6) Finalise Entitlements And Return Of Property
Calculate final pay and any outstanding entitlements. Arrange return of company property, cessation of access, and a clean handover where needed.
Where practical, consider a short period of garden leave before termination if you need time to transition work or protect sensitive client relationships (noting garden leave is different to instant dismissal and must be supported by the contract).
Do Small Businesses Have Different Rules? The Small Business Fair Dismissal Code
If you have fewer than 15 employees, the Small Business Fair Dismissal Code may protect you from an unfair dismissal claim-if you follow it properly.
In serious misconduct cases, the Code allows summary dismissal if you reasonably believe the conduct was serious enough to justify immediate termination. However, you should still:
- Identify the conduct clearly (and why it is serious).
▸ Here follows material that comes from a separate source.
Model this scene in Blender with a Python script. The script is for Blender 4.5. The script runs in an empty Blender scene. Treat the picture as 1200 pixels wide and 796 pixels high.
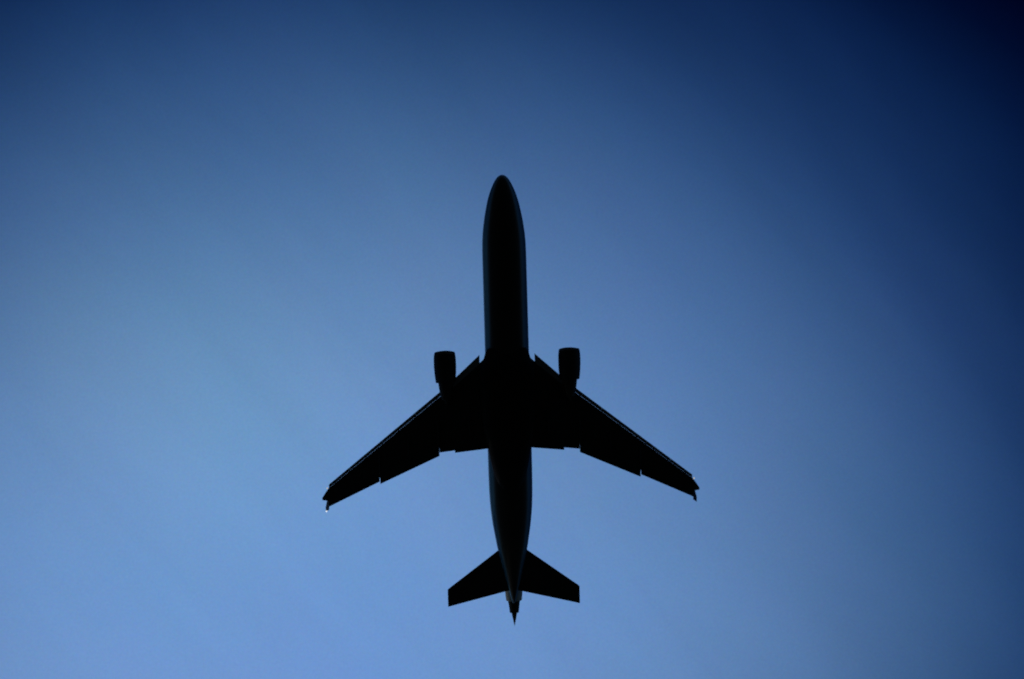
import bpy, bmesh, math
from mathutils import Vector

R = math.radians
scene = bpy.context.scene
COL = scene.collection

# ------------------------------------------------------------------ camera
# The photographer stands on the ground and looks straight up.
cam_d = bpy.data.cameras.new("camera")
cam_d.sensor_width = 36.0
cam_d.lens = 45.63
cam_d.clip_start = 0.1
cam_d.clip_end = 100000.0
cam_d.dof.use_dof = True
cam_d.dof.focus_distance = 27.0
cam_d.dof.aperture_fstop = 1.4
cam = bpy.data.objects.new("camera", cam_d)
COL.objects.link(cam)
cam.location = (0, 0, 1.6)
cam.rotation_euler = (R(180), 0, R(180))      # looks along +Z, picture-up = +Y
scene.camera = cam

# ------------------------------------------------------------------ light
SUN_EL, SUN_AZ = R(18.0), R(160.0)             # azimuth clockwise from +Y (towards +X)
sun_dir = Vector((math.sin(SUN_AZ) * math.cos(SUN_EL), math.cos(SUN_AZ) * math.cos(SUN_EL), math.sin(SUN_EL)))
sd = bpy.data.lights.new("sun", 'SUN')
sd.energy = 0.55
sd.angle = R(0.53)
sd.color = (1.0, 0.86, 0.68)
sun = bpy.data.objects.new("sun", sd)
COL.objects.link(sun)
sun.rotation_euler = sun_dir.to_track_quat('Z', 'Y').to_euler()

scene.view_settings.view_transform = 'Standard'
scene.view_settings.look = 'None'
scene.view_settings.exposure = 0.0
scene.view_settings.gamma = 1.0

world = bpy.data.worlds.new("World")
scene.world = world
world.use_nodes = True
nt = world.node_tree
nt.nodes.clear()
N = nt.nodes.new
L = nt.links.new
out = N('ShaderNodeOutputWorld')
bg = N('ShaderNodeBackground')
sky = N('ShaderNodeTexSky')
sky.sky_type = 'NISHITA'
sky.sun_disc = False
sky.sun_elevation = SUN_EL
sky.sun_rotation = SUN_AZ
sky.altitude = 50
sky.air_density = 1.0
sky.dust_density = 1.0
sky.ozone_density = 1.5
bg.inputs['Strength'].default_value = 0.092
L(sky.outputs[0], bg.inputs['Color'])
L(bg.outputs[0], out.inputs['Surface'])

# Clear twilight-blue sky with a luminous elliptical veil on the sun's side of the
# zenith, fading to deep indigo on the far side. Everything is a function of the
# direction in the sky (x/z, y/z = compass offsets from the zenith).
def mth(op, a, b=None, c=None):
    n = N('ShaderNodeMath'); n.operation = op
    for k, v in enumerate((a, b, c)):
        if v is None:
            continue
        if isinstance(v, (int, float)):
            n.inputs[k].default_value = v
        else:
            L(v, n.inputs[k])
    return n.outputs[0]

tc = N('ShaderNodeTexCoord')
sp = N('ShaderNodeSeparateXYZ'); L(tc.outputs['Generated'], sp.inputs[0])
zz = mth('MAXIMUM', sp.outputs['Z'], 0.15)
gx = mth('SUBTRACT', mth('DIVIDE', sp.outputs['X'], zz), 0.1808)
gy = mth('SUBTRACT', mth('DIVIDE', sp.outputs['Y'], zz), -0.2972)
ct, st = math.cos(R(60)), math.sin(R(60))
pa = mth('ADD', mth('MULTIPLY', gx, ct), mth('MULTIPLY', gy, st))
qa = mth('MULTIPLY', mth('SUBTRACT', mth('MULTIPLY', gy, ct), mth('MULTIPLY', gx, st)), 0.9)
dist = mth('SQRT', mth('ADD', mth('MULTIPLY', pa, pa), mth('MULTIPLY', qa, qa)))

def noise(scale, detail, rough, mscale=(1, 1, 1), rot=0.0, distort=0.0):
    mp = N('ShaderNodeMapping')
    mp.vector_type = 'TEXTURE'
    mp.inputs['Rotation'].default_value = (0, 0, rot)
    mp.inputs['Scale'].default_value = mscale
    L(tc.outputs['Generated'], mp.inputs['Vector'])
    n = N('ShaderNodeTexNoise')
    n.inputs['Scale'].default_value = scale
    n.inputs['Detail'].default_value = detail
    n.inputs['Roughness'].default_value = rough
    n.inputs['Distortion'].default_value = distort
    L(mp.outputs[0], n.inputs['Vector'])
    return n
# thin drawn-out wisps of high haze shift the veil's edge a little
wisp = noise(5.0, 5, 0.42, (2.6, 0.8, 1), R(47), 0.5)
dist = mth('ADD', dist, mth('MULTIPLY_ADD', wisp.outputs['Fac'], 0.055, -0.0305))
ramp = N('ShaderNodeValToRGB')
VEIL = [(0.0433, 2.2954, 2.8536, 3.4954), (0.107, 2.2796, 2.8932, 3.4803), (0.1388, 2.2769, 2.8952, 3.4468), (0.1707, 2.265, 2.8746, 3.3908), (0.2025, 2.2345, 2.8248, 3.3097),
        (0.2344, 2.1767, 2.741, 3.202), (0.2663, 2.0845, 2.6205, 3.0671), (0.2981, 1.9538, 2.4627, 2.9055), (0.33, 1.7838, 2.2697, 2.7189), (0.3618, 1.5783, 2.0462, 2.5095),
        (0.3937, 1.3457, 1.7989, 2.2808), (0.4255, 1.0983, 1.537, 2.0367), (0.4574, 0.8515, 1.2705, 1.782), (0.4892, 0.6212, 1.0105, 1.5218), (0.5211, 0.4219, 0.7674, 1.262),
        (0.5529, 0.2634, 0.5507, 1.0089), (0.5848, 0.1497, 0.3677, 0.7689), (0.6166, 0.0774, 0.223, 0.5493), (0.6485, 0.0339, 0.1178, 0.3574), (0.6804, 0.006, 0.0499, 0.2008),
        (0.7122, 0.0015, 0.0150, 0.1064), (0.78, 0.001, 0.008, 0.06)]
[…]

- Have a reasonable basis for your belief (e.g. evidence, witness notes).
- Keep records: your notes, letters, evidence reviewed, and the termination letter.
For non‑serious issues (e.g. performance concerns), the Code expects you to warn the employee (preferably in writing), give them a chance to improve, and allow a support person in meetings.
The safest approach is to mirror the short, fair process outlined above even for small businesses. It protects you under the Code and demonstrates procedural fairness if your decision is reviewed.
Notice, Final Pay And Entitlements At Termination
For lawful summary dismissal due to serious misconduct, you don’t pay notice. However, you still pay any accrued entitlements such as outstanding wages and untaken annual leave.
If, after investigation, you decide the conduct isn’t serious enough for summary dismissal, you can still terminate with notice (or pay in lieu of it). If you choose pay in lieu, ensure the calculation is correct and documented-see our practical guide to payment in lieu of notice.
Avoid making unauthorised deductions from final pay unless they’re permitted by law, the award, or a written agreement. For more on this risk area, read about withholding pay.
Common Risks And How To Avoid Them
Instant dismissal is high‑stakes. Here are the main risk hotspots and how to manage them.
- Misclassifying conduct: If the behaviour wasn’t truly “serious misconduct,” summary dismissal may be unfair. Solution: investigate, assess the seriousness objectively, and consider termination with notice if borderline.
- Poor process: Skipping a response opportunity or not allowing a support person can tip a close case against you. Solution: use a short but fair process-show cause, meeting, response, decision.
- Inconsistent treatment: Treating similar cases differently (without a good reason) can undermine your decision. Solution: rely on clear policies and apply them consistently.
- Missing or vague contracts/policies: If expectations weren’t clear, it’s harder to justify dismissal. Solution: ensure each employee has a current Employment Contract and your key policies are up to date and acknowledged.
- Retaliation perception: If timing suggests you dismissed someone for making a complaint or exercising a workplace right, you could face a general protections claim. Solution: document the genuine conduct issues, separate them from any protected activities, and keep records.
- Procedural gaps in small business: Relying on the Code without records. Solution: follow the Code steps and keep a file of your decision‑making.
It also helps to understand how the Commission will evaluate a dismissal if challenged. The factors under Section 387 of the Fair Work Act (valid reason, notification, response opportunity, support person, warnings where relevant, and overall reasonableness) are a useful checklist.
What Documents And Policies Should You Have In Place?
The right documents make it easier to act quickly and fairly when serious issues arise. They also reduce disputes about expectations and process.
- Employment Contract: Sets clear standards, disciplinary procedures, rights to suspend, garden leave, and termination provisions. Each employee should have a signed, current Employment Contract.
- Workplace Policies/Staff Handbook: Establishes rules around conduct, safety, drugs and alcohol, bullying/harassment, IT use, investigations and disciplinary process. A tailored Staff Handbook or Workplace Policy pack helps drive consistent, defensible decisions.
- Show Cause Letter Template: A ready-to-use template ensures allegations are put fairly and clearly, with time for a response. See our explainer on show cause letters.
- Suspension/Stand Down Letter: If your contracts and policies allow, a letter template to confirm a short suspension or stand down during investigations helps manage risk and set expectations.
- Termination Letter And Final Pay Checklist: Documents the decision and what will be paid (e.g. annual leave), including whether notice applies or payment in lieu will be made.
- Employee Termination Documents Suite: Many small businesses prefer a bundled set of letters and checklists to streamline the process; our Employee Termination Documents Suite is designed for this.
Having these items tailored to your business and award coverage means you’re not scrambling in the heat of the moment-your process is clear, fast and compliant.
Key Takeaways
- Instant (summary) dismissal in Australia is only lawful for serious misconduct-think theft, fraud, assault, serious safety breaches or wilful refusal to follow lawful directions.
- A short, fair process is essential: stabilise risk, consider temporary suspension, investigate, issue a show cause letter, hear the response, then decide and document.
- Small businesses can rely on the Small Business Fair Dismissal Code, but you still need a reasonable basis for your belief and good records.
- For genuine summary dismissal, no notice is paid-but you still pay outstanding wages and accrued annual leave; use notice or pay in lieu if the conduct isn’t truly serious.
- Strong foundations-an up-to-date Employment Contract, clear policies, and ready-to-go letters-help you act quickly and avoid unfair dismissal risks.
- Keep good records at every step; the Section 387 factors used by the Commission are a great checklist to test your process and decision.